Professor Dapo Akande has been appointed international law adviser to a public inquiry established by the New Zealand Government. The inquiry is examining the conduct of New Zealand Defence Forces (NZDF) during the conflict in Afghanistan, and in particular, the actions of the New Zealand SAS during a particular operation (Operation Burnham) carried out in 2010. The Inquiry was established because of the publication in 2017 of the book Hit & Run by two journalists, which contain a number of serious allegations against personnel of the NZDF.  The Inquiry aims to establish the facts in connection with those allegations, to examine the treatment by NZDF of reports of civilian casualties following the operation, and to assess the conduct of NZDF forces.
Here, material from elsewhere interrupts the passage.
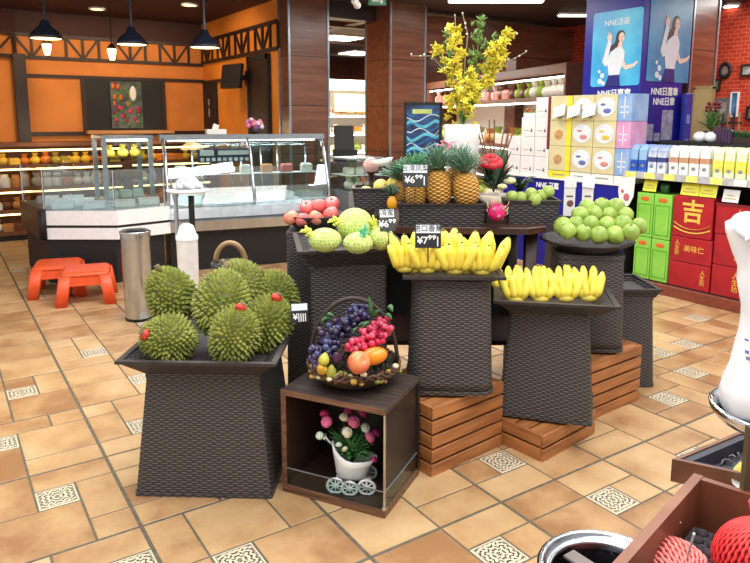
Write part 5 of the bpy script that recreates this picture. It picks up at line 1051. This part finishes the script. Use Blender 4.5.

The Inquiry, which is being conducted by Sir Terence Arnold QC (former judge of the New Zealand Supreme Court) and Sir Geoffrey Palmer QC (former New Zealand Prime Minister) will report back to the New Zealand Attorney-General by 31 December 2019.

Professor Akande provided a written opinion to the Inquiry on the international legal principles and rules that govern predetermined and offensive use of force against identified individuals in the context of non-international armed conflicts. He also gave his views in a Public Hearing held in Wellington, NZ this summer. His written opinion specifically references the Joint Prioritised Effects List, a list of individuals that the coalition forces in Afghanistan were authorised to capture or to target with lethal force, and deals with the legality of so called ‘targeted killing’ in the context of the conflict in Afghanistan.